The blob complex
Scott Morrison, Kevin Walker
TL;DR
The paper introduces the blob complex B_*(M;C), a derived, local-resolution analogue unifying TQFT skein modules, Hochschild homology, and mapping-space models for n-categories with strong duality. It develops two parallel formalisms: (i) a system-of-fields approach yielding blob complexes from local data, and (ii) disk-like and A_infty n-categories enabling homotopy-coherent gluings, products, and modules, culminating in a higher Deligne conjecture. Core contributions include a gluing formula for blob complexes, a product structure for blob complexes on product manifolds, and a reconstruction of mapping spaces via blob homology, plus a higher operadic action on blob cochains.

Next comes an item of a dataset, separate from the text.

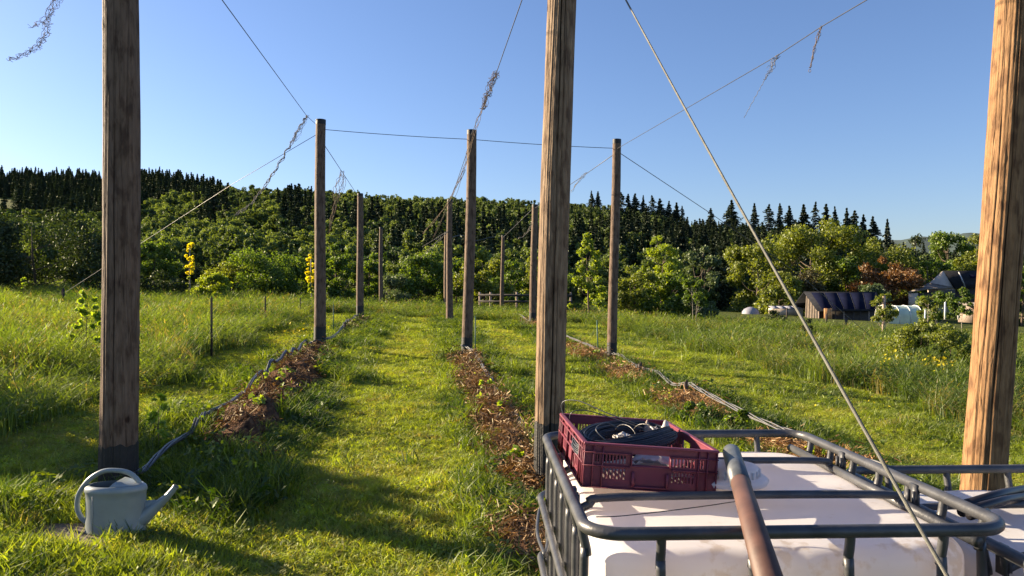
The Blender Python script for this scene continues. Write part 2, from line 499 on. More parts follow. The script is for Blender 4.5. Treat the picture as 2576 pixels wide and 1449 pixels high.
def ground_z(x, y):
    x = np.asarray(x, float); y = np.asarray(y, float)
    u = x + 0.117 * np.clip(y, 0, 60)
    g = np.interp(y, [-30, 0, 5.7, 17, 30, 60], [0.05, 0.10, 0.15, 0.33, 0.48, 0.50])
    z = -0.047 * np.clip(u, -60, 110) + g
    c, h = ridge_amount(x, y)
    z = z + h + 0.018 * wob(x, y, 0.9, 2) * smooth(1, 4, y)
    # the hill across
    yy = np.maximum(y, 1.0)
    px = np.clip(CX + F * x / yy, -900, 3400)
    R = 520 - 100 * smooth(300, 620, px)
    th = 8.5
    H = CAMZ + (HY - np.interp(px, SKYLINE[:, 0], SKYLINE[:, 1])) * R / F - th
    t = np.clip((y - 130) / (R - 130), 0, 1.6)
    s = np.where(t < 1, t ** 1.15 * (1.0), 1.0)
    s = s - 0.35 * np.clip(t - 1, 0, 1)
    hill = s * (H - z) + wob(x, y, 38, 4) * 1.6 * np.clip(t * 3, 0, 1) * np.clip((1 - t) * 4, 0, 1)
    z = z + np.where(y > 130, hill, 0)
    return z


def gz(x, y): return float(ground_z(np.array([x]), np.array([y]))[0])


def grow(a, b, step, k):
    out = [a]
    s = step
    d = 1 if b > a else -1
    while (out[-1] - b) * d < 0:
        out.append(out[-1] + d * s); s *= k
    return out


xs = sorted(set(grow(-9, -900, 0.15, 1.06)[1:] + list(np.arange(-9, 9.001, 0.11)) + grow(9, 1500, 0.15, 1.06)[1:]))
ys = sorted(set(grow(0, -60, 0.5, 1.25)[1:] + list(np.arange(0, 24.001, 0.11)) + grow(24, 1800, 0.15, 1.035)[1:]))
xs, ys = np.array(xs), np.array(ys)
XX, YY = np.meshgrid(xs, ys)
ZZ = ground_z(XX, YY)
nx, ny = len(xs), len(ys)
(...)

The framework provides a robust, local-to-global method to study derived TQFT invariants, with anticipated applications to contact topology, Khovanov-type theories, and higher categorical structures in field theory. Overall, the work offers a comprehensive, scalable toolkit linking n-categorical topology, Hochschild-type invariants, and higher Deligne-type symmetries.
Abstract
Given an n-manifold M and an n-category C, we define a chain complex (the "blob complex") B_*(M;C). The blob complex can be thought of as a derived category analogue of the Hilbert space of a TQFT, and as a generalization of Hochschild homology to n-categories and n-manifolds. It enjoys a number of nice formal properties, including a higher dimensional generalization of Deligne's conjecture about the action of the little disks operad on Hochschild cochains. Along the way, we give a definition of a weak n-category with strong duality which is particularly well suited for work with TQFTs.